◆ What you are asked to do ◆
Return the material word for word. Do not include the pictures.

___ Material ___

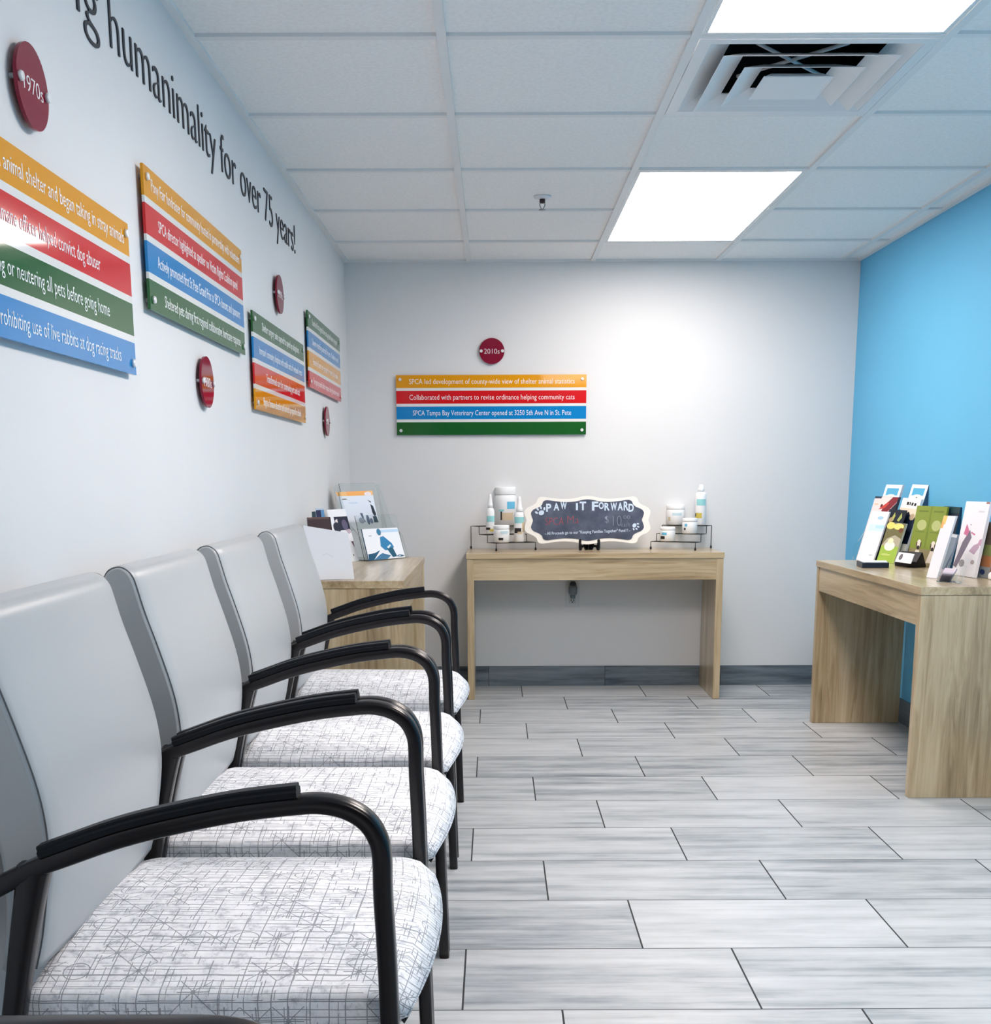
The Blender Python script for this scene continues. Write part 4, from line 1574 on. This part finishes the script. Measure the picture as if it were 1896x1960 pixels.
sheet('flyer', 'flyer with orange band on the upper tier of corner leaflet rack', 'flyer',
      [(664, 1000), (724, 1000), (712, 939), (642, 942)], ZB, -55, 15, 0.003, (226, 234, 246),
      [(rect(0.0, 0.86, 1.0, 1.0), (246, 196, 130)), (rect(0.28, 0.86, 0.85, 1.0), (248, 178, 96)), (rect(0.25, 0.60, 0.5, 0.66), (206, 222, 240)), (oval(0.16, 0.76, 0.08, 0.02), (120, 116, 104)),
       ([(0.80, 0.72), (0.88, 0.62), (0.9, 0.66)], (60, 60, 64)), ([(0.86, 0.58), (0.93, 0.52), (0.98, 0.26), (0.92, 0.18), (0.87, 0.30)], (20, 36, 50)),
       ([(0.86, 0.0), (0.85, 0.2), (0.97, 0.2), (1.0, 0.0)], (34, 58, 72)), ([(0.48, 0.30), (0.56, 0.30), (0.56, 0.12), (0.60, 0.0), (0.52, 0.05)], (84, 98, 124)),
       (oval(0.68, 0.08, 0.05, 0.16), (92, 106, 132)), (oval(0.47, 0.06, 0.09, 0.1), (150, 160, 178)), (oval(0.78, 0.05, 0.05, 0.09), (110, 122, 146)), (oval(0.85, 0.9, 0.1, 0.07), (242, 232, 236))], GL,
      at=r0, off=0.0775)
sheet('flyer', 'white flyer with blue kneeling figure on lower tier of corner rack', 'flyer',
      [(706, 1073), (775.5, 1066.5), (760, 1009.5), (692, 1013)], ZB + 0.004, -55, 15, 0.006, (240, 243, 250),
      [(rect(0.42, 0.86, 1.0, 0.95), (190, 218, 242)), (oval(0.44, 0.88, 0.06, 0.11), (62, 124, 160)), ([(0.40, 0.42), (0.44, 0.72), (0.54, 0.74), (0.72, 0.50), (0.76, 0.36), (0.62, 0.30), (0.5, 0.28)], (48, 130, 182)),
       ([(0.55, 0.34), (0.72, 0.36), (0.78, 0.06), (0.66, 0.04)], (26, 88, 116)), ([(0.02, 0.20), (0.0, 0.0), (0.14, 0.0), (0.30, 0.22), (0.36, 0.30), (0.2, 0.22)], (28, 84, 118)),
       ([(0.14, 0.0), (0.5, 0.0), (0.62, 0.10), (0.4, 0.2), (0.3, 0.14)], (66, 120, 160)), ([(0.76, 0.06), (0.86, 0.12), (1.0, 0.06), (0.9, 0.03)], (52, 104, 130)),
       (oval(0.86, 0.08, 0.03, 0.015), (226, 232, 240)), (rect(0.14, 0.76, 0.22, 0.79), (180, 184, 196)), ([(0.56, 0.38), (0.66, 0.46), (0.69, 0.43), (0.6, 0.33)], (220, 234, 244))], GL, edge=(30, 80, 110))
sheet('brochure', 'white brochure with dark animal photo leaning behind the white pocket', 'brochure',
      [(653, 1077), (687, 1073.5), (660, 974), (625, 976)], ZB, -58, 17.5, 0.006, (240, 242, 248),
      [(rect(0.25, 0.60, 1.0, 0.86), (16, 18, 48)), ([(0.15, 0.62), (0.3, 0.80), (0.42, 0.82), (0.4, 0.74)], (226, 220, 220)), (oval(0.3, 0.66, 0.2, 0.10), (24, 22, 48)), (oval(0.75, 0.7, 0.16, 0.10), (92, 84, 112)),
       ([(0.7, 0.60), (0.95, 0.62), (1.0, 0.55), (0.85, 0.52)], (196, 176, 190)), ([(0.84, 0.38), (0.97, 0.38), (0.95, 0.26)], (120, 96, 110)), (oval(0.78, 0.12, 0.03, 0.02), (120, 124, 136))], GL)
sheet('booklet', 'navy and blue booklet standing at left of corner table', 'booklet',
      [(614, 1092), (634, 1091), (619, 972), (604, 973)], ZB, -20, 6, 0.010, (16, 28, 86),
      [(rect(0.6, 0.0, 1.0, 1.0), (96, 156, 206)), (rect(0.0, 0.97, 1, 1.0), (206, 222, 240))], GL, edge=(208, 220, 236))
sheet('booklet', 'small dark teal booklet beside the navy booklet', 'booklet',
      [(602, 1095), (613, 1094), (604, 979), (597, 979.5)], ZB, -20, 6, 0.008, (16, 62, 76), [], GL)
sheet('folder', 'brown leather folder standing behind the white paper pocket', 'folder',
      [(597, 1100), (648, 1097), (632, 990), (588, 991)], ZB, -14, 8, 0.030, (58, 38, 46), [(rect(0.0, 0.97, 1, 1.0), (104, 78, 72)), (rect(0.94, 0.0, 1.0, 1.0), (36, 26, 36))], GL, edge=(50, 32, 38))
sheet('paper_pocket', 'blank white paper pocket at the near edge of corner table', 'paper holder',
      [(603, 1110), (678, 1108.5), (666, 1020), (580, 1006)], ZB, -8, 10, 0.012, (238, 240, 246),
      [([(0.30, 0.48), (0.42, 0.52), (0.55, 0.46), (0.55, 0.445), (0.42, 0.505), (0.30, 0.465)], (222, 226, 232))], GL)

___

◆ Solution to this problem ◆
The Blender Python script for this scene continues. Write part 4, from line 1574 on. This part finishes the script. Measure the picture as if it were 1896x1960 pixels.
sheet('flyer', 'flyer with orange band on the upper tier of corner leaflet rack', 'flyer',
      [(664, 1000), (724, 1000), (712, 939), (642, 942)], ZB, -55, 15, 0.003, (226, 234, 246),
      [(rect(0.0, 0.86, 1.0, 1.0), (246, 196, 130)), (rect(0.28, 0.86, 0.85, 1.0), (248, 178, 96)), (rect(0.25, 0.60, 0.5, 0.66), (206, 222, 240)), (oval(0.16, 0.76, 0.08, 0.02), (120, 116, 104)),
       ([(0.80, 0.72), (0.88, 0.62), (0.9, 0.66)], (60, 60, 64)), ([(0.86, 0.58), (0.93, 0.52), (0.98, 0.26), (0.92, 0.18), (0.87, 0.30)], (20, 36, 50)),
       ([(0.86, 0.0), (0.85, 0.2), (0.97, 0.2), (1.0, 0.0)], (34, 58, 72)), ([(0.48, 0.30), (0.56, 0.30), (0.56, 0.12), (0.60, 0.0), (0.52, 0.05)], (84, 98, 124)),
       (oval(0.68, 0.08, 0.05, 0.16), (92, 106, 132)), (oval(0.47, 0.06, 0.09, 0.1), (150, 160, 178)), (oval(0.78, 0.05, 0.05, 0.09), (110, 122, 146)), (oval(0.85, 0.9, 0.1, 0.07), (242, 232, 236))], GL,
      at=r0, off=0.0775)
sheet('flyer', 'white flyer with blue kneeling figure on lower tier of corner rack', 'flyer',
      [(706, 1073), (775.5, 1066.5), (760, 1009.5), (692, 1013)], ZB + 0.004, -55, 15, 0.006, (240, 243, 250),
      [(rect(0.42, 0.86, 1.0, 0.95), (190, 218, 242)), (oval(0.44, 0.88, 0.06, 0.11), (62, 124, 160)), ([(0.40, 0.42), (0.44, 0.72), (0.54, 0.74), (0.72, 0.50), (0.76, 0.36), (0.62, 0.30), (0.5, 0.28)], (48, 130, 182)),
       ([(0.55, 0.34), (0.72, 0.36), (0.78, 0.06), (0.66, 0.04)], (26, 88, 116)), ([(0.02, 0.20), (0.0, 0.0), (0.14, 0.0), (0.30, 0.22), (0.36, 0.30), (0.2, 0.22)], (28, 84, 118)),
       ([(0.14, 0.0), (0.5, 0.0), (0.62, 0.10), (0.4, 0.2), (0.3, 0.14)], (66, 120, 160)), ([(0.76, 0.06), (0.86, 0.12), (1.0, 0.06), (0.9, 0.03)], (52, 104, 130)),
       (oval(0.86, 0.08, 0.03, 0.015), (226, 232, 240)), (rect(0.14, 0.76, 0.22, 0.79), (180, 184, 196)), ([(0.56, 0.38), (0.66, 0.46), (0.69, 0.43), (0.6, 0.33)], (220, 234, 244))], GL, edge=(30, 80, 110))
sheet('brochure', 'white brochure with dark animal photo leaning behind the white pocket', 'brochure',
      [(653, 1077), (687, 1073.5), (660, 974), (625, 976)], ZB, -58, 17.5, 0.006, (240, 242, 248),
      [(rect(0.25, 0.60, 1.0, 0.86), (16, 18, 48)), ([(0.15, 0.62), (0.3, 0.80), (0.42, 0.82), (0.4, 0.74)], (226, 220, 220)), (oval(0.3, 0.66, 0.2, 0.10), (24, 22, 48)), (oval(0.75, 0.7, 0.16, 0.10), (92, 84, 112)),
       ([(0.7, 0.60), (0.95, 0.62), (1.0, 0.55), (0.85, 0.52)], (196, 176, 190)), ([(0.84, 0.38), (0.97, 0.38), (0.95, 0.26)], (120, 96, 110)), (oval(0.78, 0.12, 0.03, 0.02), (120, 124, 136))], GL)
sheet('booklet', 'navy and blue booklet standing at left of corner table', 'booklet',
      [(614, 1092), (634, 1091), (619, 972), (604, 973)], ZB, -20, 6, 0.010, (16, 28, 86),
      [(rect(0.6, 0.0, 1.0, 1.0), (96, 156, 206)), (rect(0.0, 0.97, 1, 1.0), (206, 222, 240))], GL, edge=(208, 220, 236))
sheet('booklet', 'small dark teal booklet beside the navy booklet', 'booklet',
      [(602, 1095), (613, 1094), (604, 979), (597, 979.5)], ZB, -20, 6, 0.008, (16, 62, 76), [], GL)
sheet('folder', 'brown leather folder standing behind the white paper pocket', 'folder',
      [(597, 1100), (648, 1097), (632, 990), (588, 991)], ZB, -14, 8, 0.030, (58, 38, 46), [(rect(0.0, 0.97, 1, 1.0), (104, 78, 72)), (rect(0.94, 0.0, 1.0, 1.0), (36, 26, 36))], GL, edge=(50, 32, 38))
sheet('paper_pocket', 'blank white paper pocket at the near edge of corner table', 'paper holder',
      [(603, 1110), (678, 1108.5), (666, 1020), (580, 1006)], ZB, -8, 10, 0.012, (238, 240, 246),
      [([(0.30, 0.48), (0.42, 0.52), (0.55, 0.46), (0.55, 0.445), (0.42, 0.505), (0.30, 0.465)], (222, 226, 232))], GL)